A unit of a ring is an element that has a multiplicative inverse. In the natural numbers, the only unit is 1, because 2 has "inverse" $\frac{1}{2}$ that is not a natural number. In the integers, -1 also becomes a unit. Surprisingly, going to $\mathbb{Z}[x]$ , there are no new units; it's still 1 and -1. ( $x$ is not a unit because its inverse would be $x^{-1}$ , not a polynomial.) Two elements of a ring are associated if you can multiply a unit to one element to obtain the other.

A unique factorization domain is a (commutative) ring where every nonzero element can be factorized uniquely into irreducible elements (or prime elements), except probably multiplying the factors by units, and changing their orders. A common example is the ring of positive integers or the ring of integers (due to the fundamental theorem of arithmetic). $12 = 2^2 \cdot 3$ is the unique factorization (you can also have $12 = (-1) \cdot (-2) \cdot 2 \cdot 3$ , but they are just multiplying the factors by units, so it's considered the same). It turns out that $\mathbb{Z}[x]$ is also a unique factorization domain.

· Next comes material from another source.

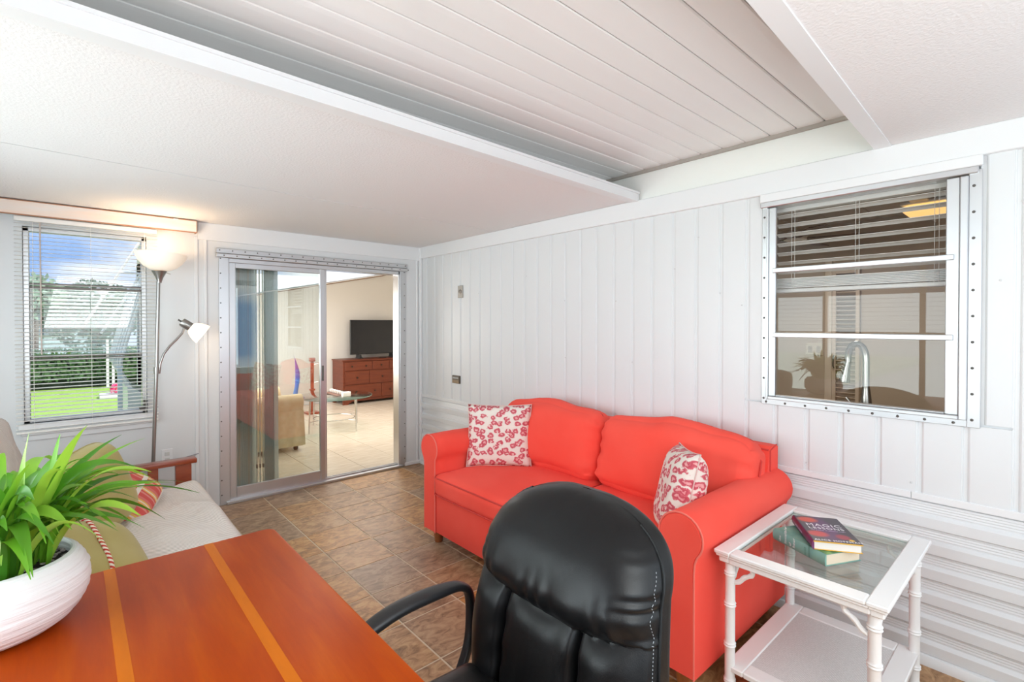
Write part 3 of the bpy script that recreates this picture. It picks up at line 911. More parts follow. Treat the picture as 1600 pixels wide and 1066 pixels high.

The importance of that is that we can factorize any element $e$ of $\mathbb{Z}[x]$ , take all those factors (with multiplicities) and throw in $-1$ (because it's a unit), and now all factors of $e$ can be generated by taking some subset of them and multiplying them all together. For example, $12 = 2^2 \cdot 3$ , so take $2, 2, 3$ , throw in $-1$ as a unit, and now all factors of 12 can be generated by taking some subset of $2, 2, 3, -1$ and multiplying them together. For example, taking $2, 2, -1$ gives the factor -4 of 12. The same also applies to $x^4 - 1$ in the problem; this time, it factorizes to $(x-1)(x+1)(x^2+1)$ , so all factors can be generated by taking some subset of $x-1, x+1, x^2+1, -1$ and multiplying them all together.